The minimum notice period for employees with less than six months' service is determined by either a relevant Collective Bargaining Agreement or established company practices, in the absence of a collective agreement.

Notice Period Calculation

The notice period commences on the day the employee receives the written dismissal letter. It cannot be postponed or interrupted except in specific situations such as workplace accidents, occupational illnesses, or paid leave.

Employee Notice Obligations

While less common, employees who intend to resign are also typically required to provide a notice period. The minimum notice period for employees generally mirrors those required of employers based on their seniority, as outlined in any applicable Collective Bargaining Agreement or company policy.

Severance pay

In Guadeloupe, under the French Labor Code (Code du Travail), severance pay (indemnité de licenciement) is a legal right for employees who have been involuntarily dismissed, with certain exceptions.

Eligibility for Severance Pay

To be entitled to severance pay in Guadeloupe, employees must meet the following conditions:

  • They have completed at least eight consecutive months of service with the employer.
  • Their dismissal was not due to gross misconduct (faute grave) or serious misconduct (faute lourde), which are grounds for dismissal without severance.

Calculating Severance Pay

The calculation of severance pay is based on both the employee's length of service and their average monthly gross salary. The specific rules are as follows:

  • Basic Formula:

    • 1/4 of monthly salary for each year of service up to 10 years.
    • 1/3 of monthly salary for each year of service beyond 10 years.
  • Additional Provisions:

    • The average monthly salary is calculated over the last 12 months or the last three months (whichever is more favorable to the employee).
    • Collective bargaining agreements may provide for more generous severance calculations.

Exceptions to Severance Pay

There are certain exceptions to severance pay:

  • Retirement: Employees who leave employment due to retirement are typically not entitled to severance pay.
  • Fixed-Term Contracts (CDD): Severance pay generally doesn't apply at the end of a fixed-term contract, but a precariousness allowance may be due.
  • Resignation: Severance pay isn't granted when the employee voluntarily resigns.

Termination process

In Guadeloupe, the termination process is governed by the French Labor Code (Code du Travail). It's important for both employers and employees to understand these procedures.

Types of Termination

There are several types of termination:

  • Dismissal for Personal Reasons: This is when the employer initiates termination due to reasons related to the employee's conduct or performance, but not constituting serious misconduct.
  • Dismissal for Economic Reasons: This is termination due to economic difficulties or necessary technological changes within the company.
  • Resignation: This is when the termination is voluntarily initiated by the employee.
  • Mutual Agreement (Rupture Conventionnelle): This is when both the employer and employee agree to terminate the contract under negotiated terms.

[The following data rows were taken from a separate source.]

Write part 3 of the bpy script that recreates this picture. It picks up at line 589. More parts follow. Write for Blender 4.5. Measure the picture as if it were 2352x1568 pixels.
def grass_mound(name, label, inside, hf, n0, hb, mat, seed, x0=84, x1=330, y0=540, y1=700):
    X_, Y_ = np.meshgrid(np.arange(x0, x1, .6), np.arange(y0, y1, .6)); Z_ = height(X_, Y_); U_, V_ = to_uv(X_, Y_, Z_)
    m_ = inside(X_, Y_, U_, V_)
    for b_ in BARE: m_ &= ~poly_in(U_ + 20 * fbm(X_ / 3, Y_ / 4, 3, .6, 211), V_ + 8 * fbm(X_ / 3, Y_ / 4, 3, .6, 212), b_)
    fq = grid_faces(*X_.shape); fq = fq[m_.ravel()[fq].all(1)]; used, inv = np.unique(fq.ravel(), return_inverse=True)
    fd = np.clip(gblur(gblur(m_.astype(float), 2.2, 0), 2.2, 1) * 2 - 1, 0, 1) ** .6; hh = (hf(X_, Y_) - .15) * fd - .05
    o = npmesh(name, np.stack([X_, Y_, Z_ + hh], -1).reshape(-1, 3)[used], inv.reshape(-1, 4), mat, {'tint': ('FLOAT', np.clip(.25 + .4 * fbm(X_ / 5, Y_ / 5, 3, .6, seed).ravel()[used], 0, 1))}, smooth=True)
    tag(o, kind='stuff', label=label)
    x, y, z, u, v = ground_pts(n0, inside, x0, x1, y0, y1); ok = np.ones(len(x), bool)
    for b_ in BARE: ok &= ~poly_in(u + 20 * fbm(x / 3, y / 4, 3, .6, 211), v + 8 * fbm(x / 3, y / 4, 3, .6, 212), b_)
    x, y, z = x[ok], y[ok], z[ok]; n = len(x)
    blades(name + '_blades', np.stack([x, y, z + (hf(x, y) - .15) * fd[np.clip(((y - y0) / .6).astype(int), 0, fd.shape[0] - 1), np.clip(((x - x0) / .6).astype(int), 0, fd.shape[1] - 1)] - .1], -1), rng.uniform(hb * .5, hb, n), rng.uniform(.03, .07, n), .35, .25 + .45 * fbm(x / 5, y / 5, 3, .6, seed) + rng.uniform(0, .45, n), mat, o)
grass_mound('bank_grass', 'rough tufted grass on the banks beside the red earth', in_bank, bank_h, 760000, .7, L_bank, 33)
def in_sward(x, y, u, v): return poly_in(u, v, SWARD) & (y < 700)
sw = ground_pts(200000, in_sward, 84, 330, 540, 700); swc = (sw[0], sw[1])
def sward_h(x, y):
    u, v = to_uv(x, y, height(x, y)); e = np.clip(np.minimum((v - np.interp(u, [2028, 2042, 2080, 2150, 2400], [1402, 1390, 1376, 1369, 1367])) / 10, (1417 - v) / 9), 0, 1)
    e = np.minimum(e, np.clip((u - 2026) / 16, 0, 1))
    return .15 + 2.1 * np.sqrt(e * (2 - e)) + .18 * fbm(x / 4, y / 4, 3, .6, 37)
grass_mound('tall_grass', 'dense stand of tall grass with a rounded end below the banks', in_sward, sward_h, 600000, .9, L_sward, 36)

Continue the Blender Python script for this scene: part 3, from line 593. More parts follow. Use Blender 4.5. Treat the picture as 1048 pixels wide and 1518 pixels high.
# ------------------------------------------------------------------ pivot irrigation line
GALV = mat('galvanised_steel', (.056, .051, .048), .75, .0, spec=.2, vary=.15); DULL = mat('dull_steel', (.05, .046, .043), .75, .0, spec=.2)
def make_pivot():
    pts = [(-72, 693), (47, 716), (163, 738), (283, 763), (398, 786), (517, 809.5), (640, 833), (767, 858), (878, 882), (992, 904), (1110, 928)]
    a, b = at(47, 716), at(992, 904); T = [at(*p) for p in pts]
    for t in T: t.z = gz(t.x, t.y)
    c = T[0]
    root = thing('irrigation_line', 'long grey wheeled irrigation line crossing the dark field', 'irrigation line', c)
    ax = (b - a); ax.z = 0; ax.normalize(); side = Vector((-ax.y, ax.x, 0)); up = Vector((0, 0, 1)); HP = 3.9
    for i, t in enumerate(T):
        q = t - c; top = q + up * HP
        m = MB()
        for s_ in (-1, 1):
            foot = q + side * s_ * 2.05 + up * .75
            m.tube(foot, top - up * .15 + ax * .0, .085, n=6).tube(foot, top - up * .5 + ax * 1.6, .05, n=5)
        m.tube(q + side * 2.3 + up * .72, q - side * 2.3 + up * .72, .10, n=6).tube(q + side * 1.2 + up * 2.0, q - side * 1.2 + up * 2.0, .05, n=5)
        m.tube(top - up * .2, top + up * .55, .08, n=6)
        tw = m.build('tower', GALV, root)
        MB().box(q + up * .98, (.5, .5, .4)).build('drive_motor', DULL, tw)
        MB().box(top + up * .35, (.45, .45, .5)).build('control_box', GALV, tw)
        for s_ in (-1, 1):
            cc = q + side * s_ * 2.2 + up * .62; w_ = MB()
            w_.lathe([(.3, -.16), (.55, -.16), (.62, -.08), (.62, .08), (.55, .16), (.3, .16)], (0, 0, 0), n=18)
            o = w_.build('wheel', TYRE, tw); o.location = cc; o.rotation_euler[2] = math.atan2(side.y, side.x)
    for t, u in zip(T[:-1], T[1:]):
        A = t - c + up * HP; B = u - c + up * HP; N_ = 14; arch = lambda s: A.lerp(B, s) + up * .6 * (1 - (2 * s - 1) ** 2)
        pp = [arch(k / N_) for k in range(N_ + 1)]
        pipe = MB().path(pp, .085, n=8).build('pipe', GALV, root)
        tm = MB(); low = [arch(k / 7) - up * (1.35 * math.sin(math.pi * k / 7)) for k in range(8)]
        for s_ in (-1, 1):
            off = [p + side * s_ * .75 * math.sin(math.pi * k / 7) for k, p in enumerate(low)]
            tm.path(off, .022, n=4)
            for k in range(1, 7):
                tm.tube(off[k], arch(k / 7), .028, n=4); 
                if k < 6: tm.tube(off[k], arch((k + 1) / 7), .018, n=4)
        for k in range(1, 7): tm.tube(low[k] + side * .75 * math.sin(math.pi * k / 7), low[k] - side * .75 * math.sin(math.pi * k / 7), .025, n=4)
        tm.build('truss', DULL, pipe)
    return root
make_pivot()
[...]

Dismissal for Personal Reasons

The process for dismissal for personal reasons is strict:

  1. Pre-Dismissal Meeting: The employer must summon the employee to a preliminary meeting (entretien préalable) via a registered letter. The letter must clearly state the reason(s) for the proposed dismissal.
  2. Observation Period: A period for the employee to provide explanations and potentially address the issue may be required, unless immediate dismissal is justified for urgent reasons.
  3. Dismissal Notification: If the employer proceeds, a formal dismissal letter must be sent by registered mail, outlining the reasons for termination and the effective termination date.

Dismissal for Economic Reasons

The process for economic dismissal is similar to that for personal reasons but has additional requirements, particularly for larger companies, which may include social plans to mitigate the impact on employees.

Important Considerations

  • Discrimination: Dismissal must not be based on discriminatory grounds such as gender, race, sexual orientation, or disability.
  • Legal Challenges: Employees who believe their dismissal was unjustified can challenge the termination before the Industrial Tribunal (Conseil de Prud'hommes).